(Part of a data file)
━━━━━━━━━━━━━━━━━━━━━━━━━━━━━━
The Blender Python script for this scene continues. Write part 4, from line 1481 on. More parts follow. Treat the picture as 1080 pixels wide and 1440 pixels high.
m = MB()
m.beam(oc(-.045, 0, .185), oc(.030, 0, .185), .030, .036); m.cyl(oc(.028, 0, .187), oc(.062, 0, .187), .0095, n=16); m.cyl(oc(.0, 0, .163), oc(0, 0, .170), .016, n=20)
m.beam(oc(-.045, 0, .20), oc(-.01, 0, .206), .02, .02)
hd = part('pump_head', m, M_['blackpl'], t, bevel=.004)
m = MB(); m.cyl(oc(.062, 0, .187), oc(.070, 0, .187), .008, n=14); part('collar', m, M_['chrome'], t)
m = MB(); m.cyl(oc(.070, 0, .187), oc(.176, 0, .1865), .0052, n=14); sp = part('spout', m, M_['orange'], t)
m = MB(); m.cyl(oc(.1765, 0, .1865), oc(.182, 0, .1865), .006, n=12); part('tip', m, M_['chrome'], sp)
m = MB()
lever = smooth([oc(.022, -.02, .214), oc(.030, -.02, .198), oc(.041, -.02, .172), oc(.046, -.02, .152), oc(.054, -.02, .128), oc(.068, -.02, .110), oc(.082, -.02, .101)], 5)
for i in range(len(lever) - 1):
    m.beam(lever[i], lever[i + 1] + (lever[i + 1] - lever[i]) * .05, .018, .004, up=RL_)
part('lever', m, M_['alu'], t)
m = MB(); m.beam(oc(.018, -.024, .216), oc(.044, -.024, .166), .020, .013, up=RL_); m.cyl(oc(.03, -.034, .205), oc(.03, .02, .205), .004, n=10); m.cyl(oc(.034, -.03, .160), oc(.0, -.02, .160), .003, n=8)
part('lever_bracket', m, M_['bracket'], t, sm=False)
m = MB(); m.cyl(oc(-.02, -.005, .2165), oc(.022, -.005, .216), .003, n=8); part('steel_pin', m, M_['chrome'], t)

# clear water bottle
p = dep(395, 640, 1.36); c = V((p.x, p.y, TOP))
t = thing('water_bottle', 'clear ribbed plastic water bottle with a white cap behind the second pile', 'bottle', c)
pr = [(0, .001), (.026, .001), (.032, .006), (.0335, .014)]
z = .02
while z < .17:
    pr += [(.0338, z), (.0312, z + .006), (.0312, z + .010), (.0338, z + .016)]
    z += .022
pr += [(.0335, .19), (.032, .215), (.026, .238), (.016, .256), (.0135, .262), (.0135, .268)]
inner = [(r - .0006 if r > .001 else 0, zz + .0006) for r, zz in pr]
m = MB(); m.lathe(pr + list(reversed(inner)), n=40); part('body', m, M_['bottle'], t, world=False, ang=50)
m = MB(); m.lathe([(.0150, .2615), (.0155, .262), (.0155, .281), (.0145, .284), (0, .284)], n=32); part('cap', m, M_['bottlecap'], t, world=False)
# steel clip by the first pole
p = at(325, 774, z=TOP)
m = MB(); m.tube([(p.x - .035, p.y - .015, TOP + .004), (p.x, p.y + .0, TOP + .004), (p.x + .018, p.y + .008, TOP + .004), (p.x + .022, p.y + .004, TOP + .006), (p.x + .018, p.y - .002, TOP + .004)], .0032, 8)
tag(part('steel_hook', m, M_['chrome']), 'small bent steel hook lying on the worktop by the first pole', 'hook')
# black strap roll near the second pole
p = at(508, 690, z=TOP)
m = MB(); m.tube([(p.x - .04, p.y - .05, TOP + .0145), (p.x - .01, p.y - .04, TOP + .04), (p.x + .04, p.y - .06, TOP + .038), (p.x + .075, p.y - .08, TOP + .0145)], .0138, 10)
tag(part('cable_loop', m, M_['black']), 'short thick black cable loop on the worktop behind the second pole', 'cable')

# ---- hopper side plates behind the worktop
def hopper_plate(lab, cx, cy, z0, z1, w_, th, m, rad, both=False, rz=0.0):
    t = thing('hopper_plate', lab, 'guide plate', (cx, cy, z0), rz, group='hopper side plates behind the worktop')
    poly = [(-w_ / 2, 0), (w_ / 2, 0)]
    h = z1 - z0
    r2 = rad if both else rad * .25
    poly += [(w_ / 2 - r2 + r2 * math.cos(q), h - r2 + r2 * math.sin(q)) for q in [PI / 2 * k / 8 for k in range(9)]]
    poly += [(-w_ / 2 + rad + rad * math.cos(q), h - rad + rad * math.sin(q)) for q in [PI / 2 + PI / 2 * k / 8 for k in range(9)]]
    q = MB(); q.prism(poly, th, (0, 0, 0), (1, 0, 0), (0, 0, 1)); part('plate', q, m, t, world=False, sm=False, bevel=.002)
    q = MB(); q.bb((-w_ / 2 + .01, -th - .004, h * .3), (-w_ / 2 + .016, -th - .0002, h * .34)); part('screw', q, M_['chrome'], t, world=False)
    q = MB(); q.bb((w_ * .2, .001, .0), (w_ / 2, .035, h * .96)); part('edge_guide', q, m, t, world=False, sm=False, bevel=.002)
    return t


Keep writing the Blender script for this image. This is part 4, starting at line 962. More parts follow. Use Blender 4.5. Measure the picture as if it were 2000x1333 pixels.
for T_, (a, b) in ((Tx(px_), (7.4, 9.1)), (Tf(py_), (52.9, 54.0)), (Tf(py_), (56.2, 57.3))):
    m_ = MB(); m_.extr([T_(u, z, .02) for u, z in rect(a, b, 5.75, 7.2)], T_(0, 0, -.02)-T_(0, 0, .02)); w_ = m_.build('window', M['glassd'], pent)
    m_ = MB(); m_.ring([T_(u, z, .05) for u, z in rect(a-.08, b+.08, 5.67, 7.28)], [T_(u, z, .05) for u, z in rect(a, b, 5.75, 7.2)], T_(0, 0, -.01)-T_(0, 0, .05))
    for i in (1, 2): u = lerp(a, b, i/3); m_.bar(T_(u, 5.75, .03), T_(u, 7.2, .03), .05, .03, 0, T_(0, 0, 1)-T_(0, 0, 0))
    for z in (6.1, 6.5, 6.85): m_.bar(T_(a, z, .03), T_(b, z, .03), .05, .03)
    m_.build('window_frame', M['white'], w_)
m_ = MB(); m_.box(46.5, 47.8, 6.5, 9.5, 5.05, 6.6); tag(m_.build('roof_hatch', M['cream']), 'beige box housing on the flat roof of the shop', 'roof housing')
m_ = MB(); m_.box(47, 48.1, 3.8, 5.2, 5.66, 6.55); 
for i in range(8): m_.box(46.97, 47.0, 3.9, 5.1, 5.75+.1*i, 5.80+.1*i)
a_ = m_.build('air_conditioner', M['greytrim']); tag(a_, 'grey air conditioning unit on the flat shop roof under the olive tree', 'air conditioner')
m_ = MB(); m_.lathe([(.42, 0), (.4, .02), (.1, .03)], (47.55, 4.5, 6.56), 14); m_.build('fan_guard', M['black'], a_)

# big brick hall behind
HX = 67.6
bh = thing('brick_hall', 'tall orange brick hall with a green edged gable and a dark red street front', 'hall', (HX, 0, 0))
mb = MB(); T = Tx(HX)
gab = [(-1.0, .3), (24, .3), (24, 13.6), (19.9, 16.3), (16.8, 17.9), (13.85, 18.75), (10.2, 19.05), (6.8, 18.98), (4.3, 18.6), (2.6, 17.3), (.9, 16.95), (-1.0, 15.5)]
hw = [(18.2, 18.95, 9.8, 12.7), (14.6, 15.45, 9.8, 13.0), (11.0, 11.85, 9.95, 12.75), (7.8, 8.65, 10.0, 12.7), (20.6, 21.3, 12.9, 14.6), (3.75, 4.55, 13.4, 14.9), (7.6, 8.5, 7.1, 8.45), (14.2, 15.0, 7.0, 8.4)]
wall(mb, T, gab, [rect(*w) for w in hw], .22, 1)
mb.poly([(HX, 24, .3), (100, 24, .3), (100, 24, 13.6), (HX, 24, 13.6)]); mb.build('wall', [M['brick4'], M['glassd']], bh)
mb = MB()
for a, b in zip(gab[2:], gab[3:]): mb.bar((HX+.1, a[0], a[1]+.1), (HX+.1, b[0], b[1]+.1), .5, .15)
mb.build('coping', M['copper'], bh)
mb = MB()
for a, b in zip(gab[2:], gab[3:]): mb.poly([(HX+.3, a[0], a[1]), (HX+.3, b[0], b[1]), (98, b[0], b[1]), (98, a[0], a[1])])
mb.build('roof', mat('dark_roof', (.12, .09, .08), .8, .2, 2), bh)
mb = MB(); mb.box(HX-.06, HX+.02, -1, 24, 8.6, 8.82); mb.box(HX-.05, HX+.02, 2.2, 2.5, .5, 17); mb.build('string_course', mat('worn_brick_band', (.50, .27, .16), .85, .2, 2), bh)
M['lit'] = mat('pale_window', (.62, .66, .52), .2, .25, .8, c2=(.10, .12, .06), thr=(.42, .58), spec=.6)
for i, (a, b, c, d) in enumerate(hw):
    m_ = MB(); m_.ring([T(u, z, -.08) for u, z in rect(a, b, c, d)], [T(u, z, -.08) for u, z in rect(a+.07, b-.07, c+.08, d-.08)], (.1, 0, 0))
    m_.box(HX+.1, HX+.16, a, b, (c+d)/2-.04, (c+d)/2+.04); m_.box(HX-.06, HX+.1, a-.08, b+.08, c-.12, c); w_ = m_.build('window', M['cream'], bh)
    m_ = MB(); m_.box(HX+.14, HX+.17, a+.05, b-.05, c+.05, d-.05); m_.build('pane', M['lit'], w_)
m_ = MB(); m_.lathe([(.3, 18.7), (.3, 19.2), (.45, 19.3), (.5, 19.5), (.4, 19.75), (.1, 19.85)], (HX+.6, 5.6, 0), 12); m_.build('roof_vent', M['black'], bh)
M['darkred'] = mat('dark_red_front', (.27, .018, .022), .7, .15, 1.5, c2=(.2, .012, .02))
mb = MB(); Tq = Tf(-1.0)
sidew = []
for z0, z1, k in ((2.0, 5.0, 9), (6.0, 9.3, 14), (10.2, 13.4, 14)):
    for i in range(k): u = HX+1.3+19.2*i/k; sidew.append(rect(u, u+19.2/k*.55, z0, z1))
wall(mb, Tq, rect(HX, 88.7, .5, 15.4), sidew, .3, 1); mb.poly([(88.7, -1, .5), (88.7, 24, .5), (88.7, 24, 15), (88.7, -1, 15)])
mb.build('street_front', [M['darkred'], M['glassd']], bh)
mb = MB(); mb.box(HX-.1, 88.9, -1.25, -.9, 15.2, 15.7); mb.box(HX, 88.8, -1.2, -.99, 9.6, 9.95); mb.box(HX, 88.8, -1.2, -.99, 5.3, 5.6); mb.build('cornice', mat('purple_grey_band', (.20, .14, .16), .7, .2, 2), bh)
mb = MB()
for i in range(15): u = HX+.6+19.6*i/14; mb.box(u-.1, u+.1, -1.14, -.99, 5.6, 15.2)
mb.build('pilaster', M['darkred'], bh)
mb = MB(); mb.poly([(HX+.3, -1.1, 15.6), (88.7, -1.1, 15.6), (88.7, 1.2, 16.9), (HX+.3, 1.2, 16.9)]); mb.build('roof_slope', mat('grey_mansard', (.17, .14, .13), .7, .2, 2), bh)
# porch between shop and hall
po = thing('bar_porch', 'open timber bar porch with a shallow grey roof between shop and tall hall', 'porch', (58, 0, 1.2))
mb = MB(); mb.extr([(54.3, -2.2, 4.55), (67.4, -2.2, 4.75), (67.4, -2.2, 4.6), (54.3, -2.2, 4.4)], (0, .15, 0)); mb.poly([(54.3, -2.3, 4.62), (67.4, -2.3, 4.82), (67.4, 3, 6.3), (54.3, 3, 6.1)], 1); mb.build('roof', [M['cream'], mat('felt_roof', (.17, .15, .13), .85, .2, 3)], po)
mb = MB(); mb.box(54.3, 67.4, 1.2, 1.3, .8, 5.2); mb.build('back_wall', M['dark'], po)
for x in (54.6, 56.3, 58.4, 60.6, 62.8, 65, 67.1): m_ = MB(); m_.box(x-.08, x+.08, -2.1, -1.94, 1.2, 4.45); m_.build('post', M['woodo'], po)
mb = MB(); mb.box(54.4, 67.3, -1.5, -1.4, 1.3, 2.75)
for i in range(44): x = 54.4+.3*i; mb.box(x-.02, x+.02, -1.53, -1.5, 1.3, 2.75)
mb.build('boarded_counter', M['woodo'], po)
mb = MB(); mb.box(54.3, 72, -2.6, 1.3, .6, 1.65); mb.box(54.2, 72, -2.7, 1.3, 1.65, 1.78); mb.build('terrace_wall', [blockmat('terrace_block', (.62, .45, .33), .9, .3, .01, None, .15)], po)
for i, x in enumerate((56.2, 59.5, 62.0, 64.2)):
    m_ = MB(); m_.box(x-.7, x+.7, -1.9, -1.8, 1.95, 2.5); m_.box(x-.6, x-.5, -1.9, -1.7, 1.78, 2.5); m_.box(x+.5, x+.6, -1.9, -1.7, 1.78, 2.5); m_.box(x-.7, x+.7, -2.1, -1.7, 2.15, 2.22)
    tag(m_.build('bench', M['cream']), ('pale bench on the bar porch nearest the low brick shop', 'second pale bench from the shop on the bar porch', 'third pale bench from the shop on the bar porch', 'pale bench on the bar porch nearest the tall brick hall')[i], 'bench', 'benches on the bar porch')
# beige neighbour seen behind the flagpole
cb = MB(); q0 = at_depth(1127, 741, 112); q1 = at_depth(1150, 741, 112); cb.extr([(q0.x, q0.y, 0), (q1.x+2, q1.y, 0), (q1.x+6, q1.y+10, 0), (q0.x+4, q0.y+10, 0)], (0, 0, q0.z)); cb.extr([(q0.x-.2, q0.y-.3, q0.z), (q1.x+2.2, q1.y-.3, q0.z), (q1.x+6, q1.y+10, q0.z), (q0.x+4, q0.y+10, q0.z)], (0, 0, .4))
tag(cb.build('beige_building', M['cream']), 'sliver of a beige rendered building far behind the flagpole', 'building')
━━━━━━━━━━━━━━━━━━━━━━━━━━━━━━
> _Problem_
Using the data above, extract exactly the lines from the one that holds "Keep writing the" to the one that holds "m_.build('fan_guard', M['black'], a_)", both ends included, and no others.

> _Written answer_
Keep writing the Blender script for this image. This is part 4, starting at line 962. More parts follow. Use Blender 4.5. Measure the picture as if it were 2000x1333 pixels.
for T_, (a, b) in ((Tx(px_), (7.4, 9.1)), (Tf(py_), (52.9, 54.0)), (Tf(py_), (56.2, 57.3))):
    m_ = MB(); m_.extr([T_(u, z, .02) for u, z in rect(a, b, 5.75, 7.2)], T_(0, 0, -.02)-T_(0, 0, .02)); w_ = m_.build('window', M['glassd'], pent)
    m_ = MB(); m_.ring([T_(u, z, .05) for u, z in rect(a-.08, b+.08, 5.67, 7.28)], [T_(u, z, .05) for u, z in rect(a, b, 5.75, 7.2)], T_(0, 0, -.01)-T_(0, 0, .05))
    for i in (1, 2): u = lerp(a, b, i/3); m_.bar(T_(u, 5.75, .03), T_(u, 7.2, .03), .05, .03, 0, T_(0, 0, 1)-T_(0, 0, 0))
    for z in (6.1, 6.5, 6.85): m_.bar(T_(a, z, .03), T_(b, z, .03), .05, .03)
    m_.build('window_frame', M['white'], w_)
m_ = MB(); m_.box(46.5, 47.8, 6.5, 9.5, 5.05, 6.6); tag(m_.build('roof_hatch', M['cream']), 'beige box housing on the flat roof of the shop', 'roof housing')
m_ = MB(); m_.box(47, 48.1, 3.8, 5.2, 5.66, 6.55); 
for i in range(8): m_.box(46.97, 47.0, 3.9, 5.1, 5.75+.1*i, 5.80+.1*i)
a_ = m_.build('air_conditioner', M['greytrim']); tag(a_, 'grey air conditioning unit on the flat shop roof under the olive tree', 'air conditioner')
m_ = MB(); m_.lathe([(.42, 0), (.4, .02), (.1, .03)], (47.55, 4.5, 6.56), 14); m_.build('fan_guard', M['black'], a_)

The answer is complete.